* _WHAT THE TASK REQUIRES_
Beginning with the line where "grid_mesh('front_face' if front" appears, repeat every remaining line of the entries exactly, the last line included.

* _DATA FOR THE TASK_
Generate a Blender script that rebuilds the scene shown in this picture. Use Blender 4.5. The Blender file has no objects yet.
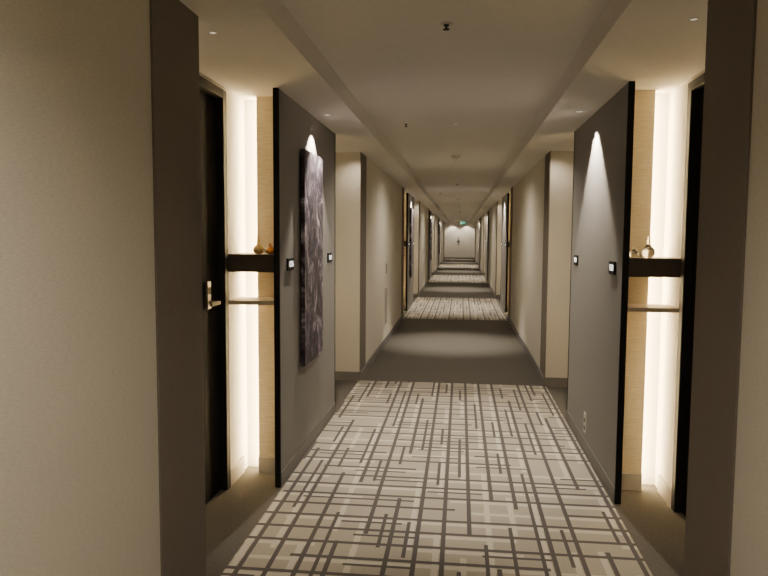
import bpy, math, random
from mathutils import Matrix, Vector
random.seed(4)
scene = bpy.context.scene
C = -0.08          # corridor centre line
NW = 0.94          # half width of plain sections
PW = 0.965         # half width at feature panels
RW = 1.27          # half width at door recesses
H = 2.33           # soffit height
TH = 2.45          # tray height
TW = 0.665         # tray half width
BAY = 4.28
PER = 9.57
Y0 = 2.58
NB = 4
YB = -2.4          # back wall
YE = 44.0          # end wall

# ---------------------------------------------------------------- materials
def mat_new(name):
    m = bpy.data.materials.new(name); m.use_nodes = True
    nt = m.node_tree
    return m, nt, nt.nodes['Principled BSDF']

def fabric(name, col, col2, scale=(60, 60, 400), rough=0.85, bump=0.15, detail=3):
    m, nt, b = mat_new(name)
    tc = nt.nodes.new('ShaderNodeTexCoord')
    mp = nt.nodes.new('ShaderNodeMapping'); mp.inputs['Scale'].default_value = scale
    n = nt.nodes.new('ShaderNodeTexNoise'); n.inputs['Scale'].default_value = 1.0
    n.inputs['Detail'].default_value = detail
    r = nt.nodes.new('ShaderNodeValToRGB')
    r.color_ramp.elements[0].position = 0.3; r.color_ramp.elements[1].position = 0.7
    r.color_ramp.elements[0].color = (*col, 1); r.color_ramp.elements[1].color = (*col2, 1)
    nt.links.new(tc.outputs['Object'], mp.inputs['Vector'])
    nt.links.new(mp.outputs['Vector'], n.inputs['Vector'])
    nt.links.new(n.outputs['Fac'], r.inputs['Fac'])
    nt.links.new(r.outputs['Color'], b.inputs['Base Color'])
    bp = nt.nodes.new('ShaderNodeBump'); bp.inputs['Strength'].default_value = bump
    bp.inputs['Distance'].default_value = 0.002
    nt.links.new(n.outputs['Fac'], bp.inputs['Height'])
    nt.links.new(bp.outputs['Normal'], b.inputs['Normal'])
    b.inputs['Roughness'].default_value = rough
    b.inputs['Specular IOR Level'].default_value = 0.25
    return m

def plain(name, col, rough=0.6, metal=0.0, emit=None, es=0, trans=0, spec=0.5):
    m, nt, b = mat_new(name)
    tc = nt.nodes.new('ShaderNodeTexCoord')
    n = nt.nodes.new('ShaderNodeTexNoise'); n.inputs['Scale'].default_value = 30
    mx = nt.nodes.new('ShaderNodeMix'); mx.data_type = 'RGBA'
    mx.inputs[6].default_value = (*col, 1)
    mx.inputs[7].default_value = (*[c * 0.9 for c in col], 1)
    nt.links.new(tc.outputs['Object'], n.inputs['Vector'])
    nt.links.new(n.outputs['Fac'], mx.inputs[0])
    nt.links.new(mx.outputs[2], b.inputs['Base Color'])
    b.inputs['Roughness'].default_value = rough
    b.inputs['Metallic'].default_value = metal
    b.inputs['Specular IOR Level'].default_value = spec
    b.inputs['Transmission Weight'].default_value = trans
    if emit:
        b.inputs['Emission Color'].default_value = (*emit, 1)
        b.inputs['Emission Strength'].default_value = es
    return m

M_beige = fabric('beige_wallcovering', (0.53, 0.50, 0.43), (0.63, 0.595, 0.515), (50, 50, 350), bump=0.3)
M_white = fabric('pale_wallcovering', (0.66, 0.635, 0.58), (0.78, 0.755, 0.70), (70, 70, 260), bump=0.3)
M_taupe = fabric('taupe_wallcovering', (0.15, 0.13, 0.108), (0.187, 0.165, 0.14), (120, 120, 250))
M_panel = fabric('grey_fabric', (0.235, 0.224, 0.212), (0.295, 0.282, 0.268), (250, 250, 250))
M_cream = fabric('cream_grasscloth', (0.62, 0.53, 0.37), (0.84, 0.75, 0.57), (15, 15, 500), bump=0.3)
M_ceil = plain('ceiling_paint', (0.80, 0.77, 0.71), 0.85)
M_black = plain('black_metal', (0.014, 0.013, 0.012), 0.6, spec=0.2)
M_door = plain('dark_door_veneer', (0.009, 0.008, 0.008), 0.8, spec=0.12)
M_shelf = plain('dark_wood', (0.06, 0.048, 0.04), 0.45)
M_wood = plain('light_wood', (0.58, 0.49, 0.37), 0.45)
M_base = plain('grey_skirting', (0.17, 0.162, 0.155), 0.5)
M_baseN = plain('pale_skirting', (0.50, 0.47, 0.42), 0.5)
M_led = plain('led_diffuser', (0.9, 0.85, 0.7), 0.5, emit=(1.0, 0.75, 0.41), es=70)
M_lens = plain('lamp_lens', (0.9, 0.85, 0.7), 0.5, emit=(1.0, 0.9, 0.75), es=0.7)
M_ring = plain('white_plastic', (0.66, 0.63, 0.58), 0.5)
M_dark = plain('dark_void', (0.03, 0.03, 0.03), 0.7)
M_steel = plain('brushed_steel', (0.50, 0.45, 0.38), 0.35, 1.0)
M_gold = plain('gold_glaze', (0.98, 0.74, 0.32), 0.3, 0.7)
M_amber = plain('amber_glass', (0.85, 0.36, 0.08), 0.1)
M_glass = plain('clear_glass', (0.98, 0.95, 0.88), 0.03, trans=0.95)
M_num = plain('lit_numeral', (0.9, 0.9, 0.9), 0.5, emit=(1, 0.97, 0.9), es=2.0)
M_green = plain('exit_green', (0.0, 0.20, 0.12), 0.5, emit=(0.0, 0.6, 0.36), es=0.5)
M_pict = plain('sign_white', (0.6, 0.7, 0.65), 0.5, emit=(0.7, 1, 0.85), es=0.8)

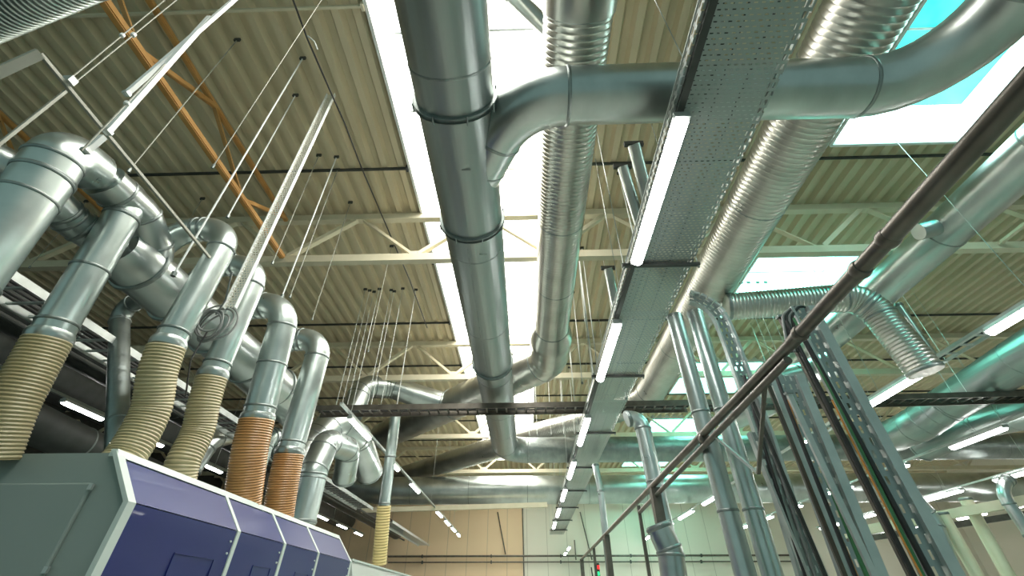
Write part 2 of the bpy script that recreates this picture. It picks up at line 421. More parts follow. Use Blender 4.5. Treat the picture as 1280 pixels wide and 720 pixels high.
# longitudinal X ducts far back
t4, _ = duct('cross_duct', 'long pale steel duct crossing the far end of the hall, the lowest one',
    [at(432, 607, Y=20.2), (at(432, 607, Y=20.2).x+1.8, 20.2, CH+4.15), (25, 20.2, CH+4.15)], .56, 'galv', .8, n=40, seams=(3, 5.5, 8, 10.6, 13, 16, 19, 22, 25))
t4b = thing('support_beam', 'pale steel beam under the lowest far cross duct', 'beam', at(450, 637, Y=19.8))
build('beam', MB().beam(at(452, 638, Y=19.6), at(684, 631, Y=19.6), .14, .18), M['truss'], t4b)
# right hand ducts
r1a, r1b = at(1300, 165, Z=CH+4.3), at(1048, 415, Z=CH+4.3)
xr = 6.0
ZR = CH+5.2
t5, _ = duct('straight_duct', 'straight shiny duct at right with a short stub and lower elbow',
    [(7.26, 1.6, ZR), (7.26, 11.0, ZR), (6.9, 12.1, ZR-.5), (6.2, 13.0, ZR-.6)], .33, 'galv', .5, n=40, seams=(2.2, 4.0, 6.0, 8.0, 9.2), )
build('stub', MB().sweep([at(1148, 290, Z=ZR-.1), at(1192, 279, Z=ZR)], .14, 24), M['galv'], t5)
t6, _ = duct('flexible_duct', 'ribbed flexible duct leaving the right spiral duct and turning down',
    [(x3+.1, 6.9, CH+4.6), (5.95, 6.5, CH+4.5), at(1095, 388, Y=6.5), at(1158, 466, Y=6.5)], .25, 'spiral', .45, 'rib', .06, .008, n=32)
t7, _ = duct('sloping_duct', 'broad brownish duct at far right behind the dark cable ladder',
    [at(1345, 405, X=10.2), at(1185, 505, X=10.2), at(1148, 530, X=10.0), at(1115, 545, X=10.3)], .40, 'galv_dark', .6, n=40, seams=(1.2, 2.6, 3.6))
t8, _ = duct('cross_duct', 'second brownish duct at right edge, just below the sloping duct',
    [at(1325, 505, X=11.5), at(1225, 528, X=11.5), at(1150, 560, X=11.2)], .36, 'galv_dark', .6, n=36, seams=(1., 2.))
t9, _ = duct('stub_duct', 'small round duct stub between the vertical trays and the right straight duct',
    [at(968, 478, Y=8.0), at(1000, 470, Y=8.0), at(1045, 452, Y=8.2)], .24, 'galv', .4, n=30)
t10, _ = duct('inclined_pipe', 'thin shiny pipe sloping down beside the flexible duct',
    [at(1122, 380, Y=7.6), at(1170, 450, Y=7.6)], .07, 'galv_light', n=20)
# small rectangular branches at centre top behind tray
for (a, b, rr, lab) in (((792, 180), (822, 300), .10, 'upper slim pipe hanging left of the wide tray'), ((778, 208), (806, 300), .09, 'lower slim pipe hanging left of the wide tray, nearer the spiral duct'), ((760, 335), (775, 405), .09, 'slim pipe left of the wide tray, farthest of the three')):
    t = thing('slim_pipe', lab, 'pipe', at(*a, Z=CH+5.0), 'slim pipes by the wide tray')
    p, q = at(*a, Z=CH+5.9), at(*b, Z=CH+5.0); build('pipe', MB().sweep([p, q], rr, 20), M['galv'], t)
    build('pipe_clamp', MB().box(p, (.3, .06, .08)), M['dark'], t)
duct('ceiling_pipe', 'pale sloping pipe across the skylight beside the smooth end of the spiral duct', [at(635, -12, Z=8.2), at(690, 42, Z=8.2)], .12, 'galv', n=20)
duct('corner_duct', 'pale ribbed duct clipped by the top left corner', [at(-60, 35, Z=6.4), at(110, -40, Z=6.4)], .24, 'galv_light', style='rib', pitch=.06, amp=.01, n=30)

# ------------------------------------------------------------------ left extraction pipes
XP = -3.4; TR = (-4.25, CH+3.05)
tr0, tr1 = at(150, 310, Z=TR[1]), at(372, 505, Z=TR[1])
tt, trp = duct('trunk_duct', 'fat steel trunk duct behind the row of gooseneck pipes',
    [at(-50, 185, Z=TR[1]), at(25, 212, Z=TR[1]), at(88, 275, Z=TR[1]), at(150, 316, Z=TR[1]), (TR[0], 3.75, TR[1])], .16, 'galv', .6, n=32, seams=(.9, 1.8))
tp, _ = fillet([(TR[0], 2.9, TR[1]), (TR[0], 7.6, TR[1]-.02)], .5)
build('trunk_body', MB().sweep([(TR[0], 3.25, TR[1]), (TR[0], 3.45, TR[1]), (TR[0], 5.1, TR[1]), (TR[0], 6.0, TR[1]), (TR[0], 7.7, TR[1]-.05), (TR[0], 7.85, TR[1]-.05)], [.22, .28, .30, .33, .35, .27], 36), M['galv'], tt)
for y in (3.6, 4.2, 5.0, 5.9, 6.8, 7.6): collar(tt, Vector((TR[0], y, TR[1])), Vector((0, 1, 0)), .285+.016*(y-3), .05, .015)
mk_, _m = fillet([at(104, 200, X=-4.12), at(130, 226, X=-4.12), at(176, 268, X=-4.12), at(192, 312, X=-4.15), (TR[0], 3.75, TR[1])], .35)
bd = MB(); bd.sweep(mk_, [.14 if i < 3 else .19 for i in range(len(mk_))], 30); build('branch_body', bd, M['galv'], tt)
for s in (.42, .75, 1.1):
    p, d = along(mk_, s); collar(tt, p, d, .19, .035, .012)

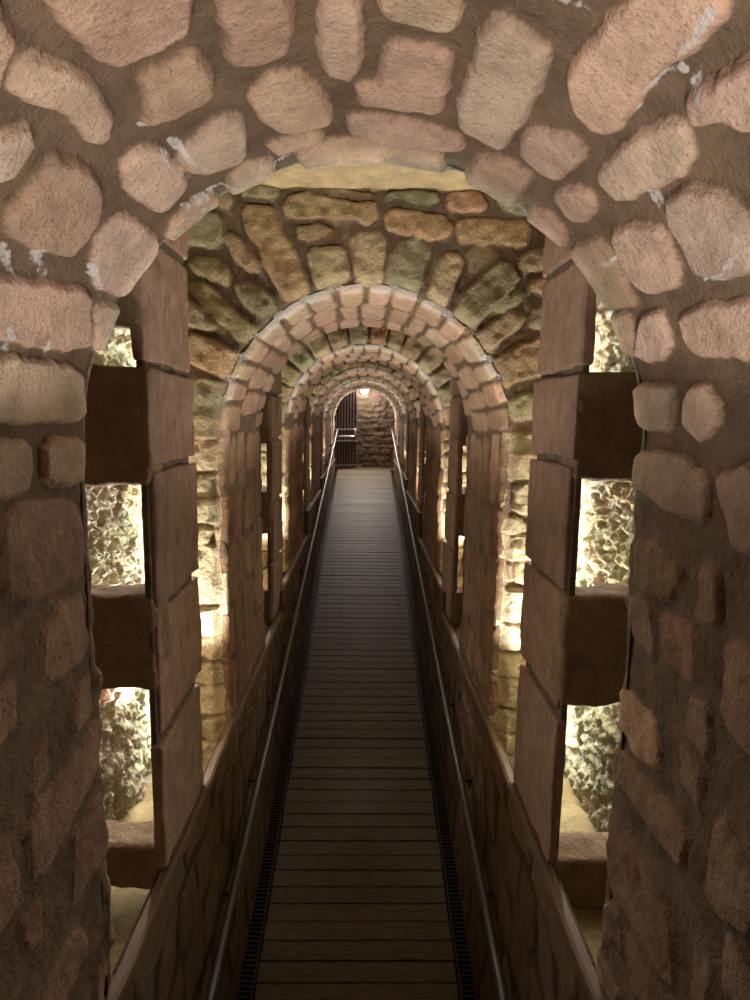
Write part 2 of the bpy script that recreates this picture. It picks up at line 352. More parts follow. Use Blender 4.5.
def tints(rng, n, pal, v=.16):
    out = []
    for i in range(max(n, 1)):
        c = pal[rng.randrange(len(pal))]; k = 1+rng.uniform(-v, v)
        out.append([min(.9, x*k*(1+rng.uniform(-.04, .04))) for x in c])
    return np.array(out)
PINK = [(.52,.385,.295), (.48,.345,.26), (.55,.415,.33), (.50,.355,.26)]
BROWN = [(.33,.225,.155), (.29,.20,.14), (.37,.25,.175), (.30,.20,.125)]
OCHRE = [(.46,.31,.18), (.42,.33,.19), (.38,.33,.21), (.50,.32,.20), (.36,.34,.21), (.47,.37,.23)]
PALE = [(.50,.42,.27), (.46,.42,.30), (.54,.42,.31), (.42,.42,.28), (.55,.48,.38)]
DARKB = [(.13,.085,.05), (.11,.07,.042), (.15,.10,.062)]

def profile(s):
    """point and inward normal of the arch section at length s (0 = left springing)"""
    a = np.clip(s/R, 0, math.pi)
    ext_l = np.minimum(s, 0); ext_r = np.maximum(s-math.pi*R, 0)
    x = -R*np.cos(a); z = ZC + R*np.sin(a) + ext_l - ext_r
    nx = np.cos(a); nz = -np.sin(a)
    return x, z, nx, nz

def svals(sp_arc, sp_wall, zlow, zmid):
    L = math.pi*R; lo = ZC - zlow; mid = ZC - zmid
    a = np.arange(0, L, sp_arc)
    w = np.arange(sp_wall, mid, sp_wall); d = np.arange(mid, lo+.06, .06)
    right = np.concatenate([[L], L+w, L+d]); left = np.concatenate([-d[::-1], -w[::-1]])
    return np.concatenate([left, a, right])

def arch_stones(rng, y0, y1, rows, hu, gap, zlow, low_h, extra=None):
    L = math.pi*R; st = []
    if extra is None:
        w = (y1-y0)/rows
        st += courses(rng, 0.02, L-.02, y0+.0, y1-w*.5, hu, w*.98, gap*.8, .25, .22, swap=False)
        # snap rows to the arch depth
        k = (y1-y0)/(max(v for p in st for u, v in p)-y0)
        st = [[(u, y0-.025+(v-y0)*(k+.05)) for u, v in p] for p in st]
        st = [p for p in st if max(u for u, v in p) < L+.02 and min(u for u, v in p) > -.02]
    lw = ZC-zlow
    for side in (-1, 1):
        c = courses(rng, y0, y1, 0.0, lw, .22, low_h, gap*.8, .6, .3)
        for p in c:
            q = [((-v if side < 0 else L+v), u) for u, v in p]
            st.append(q)
    return st

ALIST = []
def build_arch(k, ya, yb, label, res, sp_wall, rows, hu, gap, zlow, stones=None, depth=.012, face_stones=None, face_res=.012, lime_rimlight=None, round_w=.03, wavy=.010):
    rng = random.Random(100+k)
    L = math.pi*R
    root = empty('stone_arch', (0, (ya+yb)/2, zlow)); org = (0, (ya+yb)/2, zlow)
    tag(root, label, 'arch')
    s = svals(res, sp_wall, zlow, -1.75 if k else -1.5)
    if k == 0:
        y = np.concatenate([np.arange(ya, .40, .05), np.arange(.40, yb-.06, .0045), np.linspace(yb-.06, yb, 22)])
    else:
        y = np.concatenate([np.linspace(ya, ya+.06, 14), np.arange(ya+.06+res*1.6, yb-.03, res*1.6), [yb-.02, yb-.01, yb]])
    S, Y = np.meshgrid(s, y, indexing='ij')
    if stones is None:
        st = arch_stones(rng, ya, yb, rows, hu, gap, max(zlow, -2.4), .24)
    else:
        st = stones
    sd, I = field(S, Y, st, .007 if k == 0 else .006, .03, k*3.3, rnd=.003 if k == 0 else 0.)
    tp = tints(rng, len(st), PINK)
    if k == 0: tp[39] = [.62,.46,.34]; tp[35] *= 1.25; tp[:40] *= 1.0
    if k == 0: tp[39] *= 1.5
    if k: tp = tp*np.array([.88, .84, .76])
    T = tp[I]
    # lower walls are browner
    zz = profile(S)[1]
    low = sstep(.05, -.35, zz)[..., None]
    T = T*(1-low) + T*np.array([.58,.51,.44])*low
    n = fbm(S, Y, 0*S, .05, 4, k+.5)
    proud = np.array([rng.uniform(.75, 1.25) for _ in st]+[1.])[I]
    h = depth*sstep(.004, -.009, sd)*proud*(1-.5*low[..., 0]) + .0035*n*(1+1.5*low[..., 0]) + .012*fbm(S, Y, 0*S, .35, 2, k+9.)
    h = h + low[..., 0]*.007*fbm(S, Y, 0*S, .12, 3, k+4.)
    # rounded, ragged arrises
    def roll(e, w):
        e = np.clip(e, 0, w); return w - np.sqrt(np.maximum(w*w-(w-e)**2, 0))
    h = h - roll(Y-ya, round_w)
    h = h - roll(yb-Y, round_w*.8)
    x, z, nx, nz = profile(S)
    edge = np.clip(1-(Y-ya)/.06, 0, 1) if k else np.clip(1-(yb-Y)/.07, 0, 1)
    dy = edge*wavy*fbm(S, 0*S, 0*S, .12, 3, k+2.2)
    if k == 0: dy = dy*1.6
    P = np.stack([x+nx*h, Y+dy, z+nz*h], axis=2)
    green = np.zeros(S.shape)
    if k == 0:
        green = np.clip(sstep(yb-.11, yb-.02, Y), 0, 1)*sstep(-.35, 0, z)*.75
    else:
        green = np.clip(1-(Y-ya)/.07, 0, 1)*sstep(-.2, .15, z)*.45
    T = T*(1+.9*green[..., None])  # lighter rim tint stands in for bay light on the arris
    lm_rimlight = np.zeros(S.shape)
    if k: lm_rimlight = lm_rimlight + sstep(ya+.045, ya+.008, Y)*sstep(-.15, .1, z)*(.62+.4*fbm(S, Y, 0*S, .1, 2, 3.1+k))  # lit rim painted as a pale band
    if k == 0: lm_rimlight = lm_rimlight + sstep(yb-.060, yb-.015, Y)*sstep(-.3, 0.05, z)*(.80+.6*fbm(S, Y, 0*S, .08, 2, 3.1))  # pale band painted where bay light does not reach the rim
    if lime_rimlight:
        for (s0, y0, s1, y1, w) in lime_rimlight:
            ex, ey = s1-s0, y1-y0; t = np.clip(((S-s0)*ex+(Y-y0)*ey)/(ex*ex+ey*ey), 0, 1)
            d = np.hypot(S-s0-ex*t, Y-y0-ey*t)
            lm_rimlight = np.maximum(lm_rimlight, (1-t*.55)*sstep(w, 0, d + .012*fbm(S*3, Y, 0*S, .02, 2, 8.)))
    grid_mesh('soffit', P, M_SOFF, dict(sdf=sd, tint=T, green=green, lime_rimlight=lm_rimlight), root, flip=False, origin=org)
    # ---- faces on both sides of the arch
    for front in (True, False):
        if k == 0 and front: continue
        yf = ya if front else yb
        fine = front
        ss = svals(face_res if fine else .05, face_res*1.0 if fine else .08, zlow, -1.75)
        nt_ = max(10, int(.34/face_res)) if fine else 10
        tt = np.linspace(0, 1, nt_) if not fine else np.concatenate([np.linspace(0, .10, 8)[:-1], np.linspace(.10, 1, nt_)])
        SS, TT = np.meshgrid(ss, tt, indexing='ij')
        px, pz, qx, qz = profile(SS)
        ox, oz = -qx, -qz
        XB = .96
        with np.errstate(divide='ignore', invalid='ignore'):
            tx = np.where(np.abs(ox) > 1e-4, (XB-np.abs(px))/np.maximum(np.abs(ox), 1e-4), 1e9)
            tz = np.where(oz > 1e-4, (ZCEIL+.05-pz)/np.maximum(oz, 1e-4), 1e9)
        tm = np.minimum(tx, tz)
        st0 = 0.0
        rad = st0 + (tm-st0)*TT
        X = px+ox*rad; Z = pz+oz*rad
        if fine:
            fs = face_stones(rng) if face_stones else radial_face(rng)
            sd, I = field(X, Z, fs, .010, .05, k*2.2+1, rnd=.009)
            T = tints(rng, len(fs), OCHRE)[I]
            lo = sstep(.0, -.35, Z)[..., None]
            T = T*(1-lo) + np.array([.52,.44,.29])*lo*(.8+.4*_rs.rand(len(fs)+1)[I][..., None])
            pr = np.array([rng.uniform(.6, 1.5) for _ in fs]+[1.])[I]
            h = .030*sstep(.006, -.010, sd)*pr + .015*fbm(X, Z, 0*X, .045, 4, k+7.) + .010*fbm(X, Z, 0*X, .2, 2, k+8.)
            rough = sstep(-.05, -.35, Z)
            h = h + rough*(.020*fbm(X, Z, 0*X, .055, 4, k+11.))
            h = h*sstep(round_w*.7, .07, rad)
            green = .34*sstep(-.5, .35, Z)*(.5+1.2*fbm(X, Z, 0*X, .3, 2, k+21.))
            green = np.maximum(green, .5*sstep(.06, .0, rad)*sstep(-.2, .1, Z)); T = T*(1+.6*sstep(.06, 0, rad)[..., None])  # rim stones tinted lighter, as if lit along the arris
        else:
            sd = np.full(X.shape, -.02); T = np.zeros(X.shape+(3,)) + np.array([.27,.19,.135]); h = .004*fbm(X, Z, 0*X, .1, 2, k)
            green = np.zeros(X.shape)
        # follow the same ragged arris as the soffit
        dd = (wavy*fbm(SS, 0*SS, 0*SS, .16, 3, k+2.2))*np.clip(1-(rad-st0)/.08, 0, 1) if (front and k) else 0
        tuck = roll(rad, round_w) + .003
        tuck = np.where(rad < round_w, tuck, 0.)
        P = np.stack([X, (yf-h+dd+tuck) if front else (yf+h-tuck), Z], axis=2)
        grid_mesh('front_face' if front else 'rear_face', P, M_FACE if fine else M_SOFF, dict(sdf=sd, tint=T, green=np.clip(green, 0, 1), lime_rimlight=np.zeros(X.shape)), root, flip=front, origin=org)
    return root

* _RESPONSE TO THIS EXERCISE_
        grid_mesh('front_face' if front else 'rear_face', P, M_FACE if fine else M_SOFF, dict(sdf=sd, tint=T, green=np.clip(green, 0, 1), lime_rimlight=np.zeros(X.shape)), root, flip=front, origin=org)
    return root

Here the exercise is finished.